Ulla Wiggen, Magnetiskt Minne, 1968
Ulla Wiggen: Visionary Machineries
Jul 8 – Aug 26, 2023
Galerie Buchholz
Berlin, Germany

Galerie Buchholz presents Visionary Machineries, their second solo exhibition by the Swedish artist Ulla Wiggen (b. 1942). The exhibition brings together new paintings from the artist’s series depicting human irises (2016-ongoing) with a selection of early works from the 1960s.

In 1963, Ulla Wiggen started to make meticulous gouache paintings on gauze depicting electronic components, circuit boards, and the insides of computers. Although rendered with a quasi-objective accuracy and loosely based on real components, her diagrammatic representations are, in fact, fantastical interpretations; from a technical standpoint, the circuits are incoherent and non-functional. A few years later, Wiggen began using acrylic paints on panels and slowly increased the size of her works. But despite these changes in scale and medium, her content remained firmly within the sphere of technological portraiture.

Toward the end of the 1960s, the character of her painting changed. The motif of the closed circuit was replaced with renditions of receiving entities, including a radio tower, a radar screen, a number board, and finally a sphinx, all framed against a blue sky. Sfinx (1969), shown here for the first time since 1974, occupies a pivotal position between her early works and the numerous portraits in open landscapes that she produced thereafter. In these later compositions, figures tend to be pushed to the edge of the painting, with their bodies mostly outside the frame. Their near-disappearance foreshadow Wiggen’s own retreat from her artistic career, which lasted from the mid-1970s until 2012, when her work was included in the exhibition Ghosts in the Machine at the New Museum in New York.

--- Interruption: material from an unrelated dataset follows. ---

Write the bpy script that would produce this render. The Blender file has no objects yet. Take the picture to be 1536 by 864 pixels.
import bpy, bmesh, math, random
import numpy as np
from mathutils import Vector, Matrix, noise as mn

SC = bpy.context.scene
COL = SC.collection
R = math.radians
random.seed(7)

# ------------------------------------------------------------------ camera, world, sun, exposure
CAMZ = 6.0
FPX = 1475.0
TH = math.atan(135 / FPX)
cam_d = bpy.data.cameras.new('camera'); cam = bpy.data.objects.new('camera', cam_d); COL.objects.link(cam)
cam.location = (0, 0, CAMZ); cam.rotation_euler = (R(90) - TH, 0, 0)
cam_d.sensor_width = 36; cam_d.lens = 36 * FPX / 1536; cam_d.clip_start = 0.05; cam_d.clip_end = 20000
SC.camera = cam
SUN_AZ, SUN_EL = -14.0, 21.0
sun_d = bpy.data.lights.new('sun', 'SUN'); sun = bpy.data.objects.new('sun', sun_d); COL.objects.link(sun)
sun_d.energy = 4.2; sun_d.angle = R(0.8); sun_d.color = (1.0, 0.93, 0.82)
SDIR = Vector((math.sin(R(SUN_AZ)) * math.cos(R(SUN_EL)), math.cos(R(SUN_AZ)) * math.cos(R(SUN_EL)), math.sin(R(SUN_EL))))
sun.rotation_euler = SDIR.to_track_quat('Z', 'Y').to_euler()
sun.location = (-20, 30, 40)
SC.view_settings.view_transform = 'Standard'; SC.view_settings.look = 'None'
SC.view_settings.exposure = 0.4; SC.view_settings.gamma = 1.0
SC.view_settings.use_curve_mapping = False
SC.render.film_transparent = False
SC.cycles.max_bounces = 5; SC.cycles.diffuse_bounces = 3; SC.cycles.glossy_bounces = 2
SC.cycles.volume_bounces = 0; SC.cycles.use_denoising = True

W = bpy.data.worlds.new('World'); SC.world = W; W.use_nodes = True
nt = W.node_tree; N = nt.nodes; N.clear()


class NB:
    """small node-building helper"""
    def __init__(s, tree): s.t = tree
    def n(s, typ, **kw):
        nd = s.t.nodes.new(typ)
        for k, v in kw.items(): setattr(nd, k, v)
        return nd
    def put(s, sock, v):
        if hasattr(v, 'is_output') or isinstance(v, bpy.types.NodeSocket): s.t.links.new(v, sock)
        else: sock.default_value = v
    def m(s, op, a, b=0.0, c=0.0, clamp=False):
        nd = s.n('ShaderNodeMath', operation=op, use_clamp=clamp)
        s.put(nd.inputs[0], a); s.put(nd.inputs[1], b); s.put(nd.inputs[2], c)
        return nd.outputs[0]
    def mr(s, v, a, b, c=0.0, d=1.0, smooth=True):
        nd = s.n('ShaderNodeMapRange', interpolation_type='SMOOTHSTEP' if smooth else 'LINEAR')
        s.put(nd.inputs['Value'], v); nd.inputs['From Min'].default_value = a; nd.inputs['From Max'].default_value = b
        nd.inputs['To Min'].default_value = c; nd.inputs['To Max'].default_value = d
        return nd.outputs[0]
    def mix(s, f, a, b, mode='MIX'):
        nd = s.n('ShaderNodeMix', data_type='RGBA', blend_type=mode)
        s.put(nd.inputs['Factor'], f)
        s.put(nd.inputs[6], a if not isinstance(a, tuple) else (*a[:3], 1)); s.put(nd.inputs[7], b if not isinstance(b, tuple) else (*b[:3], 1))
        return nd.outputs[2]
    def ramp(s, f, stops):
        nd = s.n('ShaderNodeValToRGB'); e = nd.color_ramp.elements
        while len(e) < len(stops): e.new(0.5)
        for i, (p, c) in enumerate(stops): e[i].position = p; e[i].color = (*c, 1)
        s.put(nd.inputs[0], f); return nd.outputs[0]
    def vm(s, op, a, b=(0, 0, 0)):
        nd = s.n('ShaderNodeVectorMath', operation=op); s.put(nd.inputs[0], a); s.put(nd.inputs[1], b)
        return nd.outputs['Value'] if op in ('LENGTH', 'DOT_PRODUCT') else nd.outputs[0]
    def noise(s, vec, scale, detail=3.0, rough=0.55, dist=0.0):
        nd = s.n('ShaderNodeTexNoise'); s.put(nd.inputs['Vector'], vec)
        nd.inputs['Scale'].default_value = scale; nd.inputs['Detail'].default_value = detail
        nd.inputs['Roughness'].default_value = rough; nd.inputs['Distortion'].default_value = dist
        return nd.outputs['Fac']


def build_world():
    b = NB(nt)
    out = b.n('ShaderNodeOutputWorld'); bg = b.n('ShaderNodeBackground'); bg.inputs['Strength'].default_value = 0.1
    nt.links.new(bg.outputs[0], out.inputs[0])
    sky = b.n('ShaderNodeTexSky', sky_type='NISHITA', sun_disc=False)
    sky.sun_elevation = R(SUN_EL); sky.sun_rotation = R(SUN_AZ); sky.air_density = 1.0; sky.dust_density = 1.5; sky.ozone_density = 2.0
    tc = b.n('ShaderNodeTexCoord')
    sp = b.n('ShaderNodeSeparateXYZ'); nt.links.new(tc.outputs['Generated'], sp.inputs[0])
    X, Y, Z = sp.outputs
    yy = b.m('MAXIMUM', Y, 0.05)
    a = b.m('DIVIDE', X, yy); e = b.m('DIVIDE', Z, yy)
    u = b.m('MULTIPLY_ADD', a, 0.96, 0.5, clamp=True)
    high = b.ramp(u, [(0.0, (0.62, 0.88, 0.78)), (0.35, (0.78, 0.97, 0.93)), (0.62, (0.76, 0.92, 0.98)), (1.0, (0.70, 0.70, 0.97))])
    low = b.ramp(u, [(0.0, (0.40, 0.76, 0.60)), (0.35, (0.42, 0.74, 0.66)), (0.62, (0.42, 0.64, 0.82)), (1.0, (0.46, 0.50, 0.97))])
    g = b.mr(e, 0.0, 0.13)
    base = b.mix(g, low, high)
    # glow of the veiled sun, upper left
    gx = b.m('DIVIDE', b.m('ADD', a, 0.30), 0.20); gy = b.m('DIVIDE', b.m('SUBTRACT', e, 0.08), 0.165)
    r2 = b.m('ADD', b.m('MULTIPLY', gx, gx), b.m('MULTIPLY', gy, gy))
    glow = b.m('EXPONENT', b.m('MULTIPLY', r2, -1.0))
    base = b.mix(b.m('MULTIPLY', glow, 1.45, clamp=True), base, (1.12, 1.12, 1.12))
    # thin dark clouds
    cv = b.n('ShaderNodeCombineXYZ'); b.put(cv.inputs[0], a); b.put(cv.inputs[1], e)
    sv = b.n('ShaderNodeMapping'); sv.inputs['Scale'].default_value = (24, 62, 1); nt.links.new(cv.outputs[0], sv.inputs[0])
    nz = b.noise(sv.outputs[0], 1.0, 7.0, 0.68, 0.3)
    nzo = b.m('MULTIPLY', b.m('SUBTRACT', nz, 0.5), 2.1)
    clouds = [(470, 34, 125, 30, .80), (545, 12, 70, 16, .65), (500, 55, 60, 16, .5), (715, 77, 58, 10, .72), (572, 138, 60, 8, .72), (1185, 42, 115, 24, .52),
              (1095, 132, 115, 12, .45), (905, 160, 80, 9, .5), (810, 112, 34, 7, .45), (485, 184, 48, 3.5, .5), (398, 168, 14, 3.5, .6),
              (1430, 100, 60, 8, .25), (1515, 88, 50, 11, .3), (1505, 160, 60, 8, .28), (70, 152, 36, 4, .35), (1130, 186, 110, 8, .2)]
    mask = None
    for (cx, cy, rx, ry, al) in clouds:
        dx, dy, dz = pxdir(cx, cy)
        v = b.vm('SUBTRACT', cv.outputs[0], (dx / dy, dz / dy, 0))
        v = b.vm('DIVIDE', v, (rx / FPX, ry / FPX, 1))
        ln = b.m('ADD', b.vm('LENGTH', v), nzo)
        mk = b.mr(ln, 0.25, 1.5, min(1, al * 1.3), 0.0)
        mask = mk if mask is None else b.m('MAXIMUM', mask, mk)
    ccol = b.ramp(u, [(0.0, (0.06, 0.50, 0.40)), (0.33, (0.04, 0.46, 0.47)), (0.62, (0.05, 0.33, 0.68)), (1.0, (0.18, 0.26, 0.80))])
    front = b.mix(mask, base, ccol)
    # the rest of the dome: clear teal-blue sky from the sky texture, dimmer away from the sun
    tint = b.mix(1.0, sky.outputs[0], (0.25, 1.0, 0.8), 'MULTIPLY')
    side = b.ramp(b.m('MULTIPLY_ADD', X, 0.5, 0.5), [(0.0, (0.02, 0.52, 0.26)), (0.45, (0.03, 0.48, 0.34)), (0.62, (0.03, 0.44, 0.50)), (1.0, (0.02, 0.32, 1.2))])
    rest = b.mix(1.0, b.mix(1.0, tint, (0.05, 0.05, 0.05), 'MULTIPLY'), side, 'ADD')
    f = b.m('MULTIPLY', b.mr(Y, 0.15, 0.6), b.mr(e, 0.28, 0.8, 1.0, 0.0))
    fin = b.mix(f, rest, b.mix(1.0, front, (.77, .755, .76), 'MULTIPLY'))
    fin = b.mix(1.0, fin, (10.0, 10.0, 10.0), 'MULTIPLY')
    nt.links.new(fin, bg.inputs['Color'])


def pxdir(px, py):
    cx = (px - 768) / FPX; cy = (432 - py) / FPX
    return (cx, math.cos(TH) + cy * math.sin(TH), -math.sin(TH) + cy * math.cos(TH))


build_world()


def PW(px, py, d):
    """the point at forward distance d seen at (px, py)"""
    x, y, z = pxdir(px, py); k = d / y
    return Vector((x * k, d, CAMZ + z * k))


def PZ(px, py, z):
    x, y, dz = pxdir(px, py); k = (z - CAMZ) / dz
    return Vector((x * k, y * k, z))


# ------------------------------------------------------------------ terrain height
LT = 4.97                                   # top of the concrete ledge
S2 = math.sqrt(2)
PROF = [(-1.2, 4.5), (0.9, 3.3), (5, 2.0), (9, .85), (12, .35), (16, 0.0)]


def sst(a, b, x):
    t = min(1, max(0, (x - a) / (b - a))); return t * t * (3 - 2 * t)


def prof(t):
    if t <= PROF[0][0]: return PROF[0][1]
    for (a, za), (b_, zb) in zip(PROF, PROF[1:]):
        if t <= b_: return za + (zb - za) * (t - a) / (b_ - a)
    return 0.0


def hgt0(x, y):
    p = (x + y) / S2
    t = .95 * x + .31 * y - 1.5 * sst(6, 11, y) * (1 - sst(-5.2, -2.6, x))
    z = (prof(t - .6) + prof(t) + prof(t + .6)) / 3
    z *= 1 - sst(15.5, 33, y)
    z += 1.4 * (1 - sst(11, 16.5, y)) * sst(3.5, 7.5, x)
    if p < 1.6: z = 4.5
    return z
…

This rediscovery prompted Ulla Wiggen to resume painting publicly again, and since then she has continued to shift her focus from the circuitry of computers to the inner mechanics of human bodies. The most recent articulation of this shift are the Iris paintings, a series of variations on the theme of the human iris, laboriously painted on circular panels. As the gateway for visual information, the iris occupies a liminal position between the inside body and the outside world. Much like the sphinx in its function as a guardian, it is at once a metaphor for, and an expression of, the concept of the threshold.

Ulla Wiggen took part in the landmark 1968 exhibition Cybernetic Serendipity curated by Jasia Reichardt at the ICA London. That same year, she had self-organized the first exhibition of her work at Galerie Prisma ICA London in Stockholm. In the following years she participated in various exhibitions, mainly in Sweden and the Nordic countries, before withdrawing from the art field to focus on her practice as a psychotherapist. The 2012 exhibition at the New Museum, curated by Massimiliano Gioni, was followed by the 2013 exhibition of her 1960s paintings at Moderna Museet, Stockholm. In recent years, she has participated in numerous international group exhibitions, including Electronic Superhighway, Whitechapel Gallery, London (2016), The Policemans Beard is Half Constructed: Art and the Age of Artificial Intelligence, Kunstverein, Bonn (2017), Vista View, curated by Caleb Considine, Galerie Buchholz, New York (2019), the 59th Venice Biennale: Milk of Dreams (2022), Worlds of Networks, Centre Pompidou, Paris (2022), Party for Öyvind, Museum Tinguely, Basel and Sven-Harrys Konstmuseum, Stockholm (2022). In February 2024, Ulla Wiggen will have a survey exhibition of her work at Fridericianum in Kassel.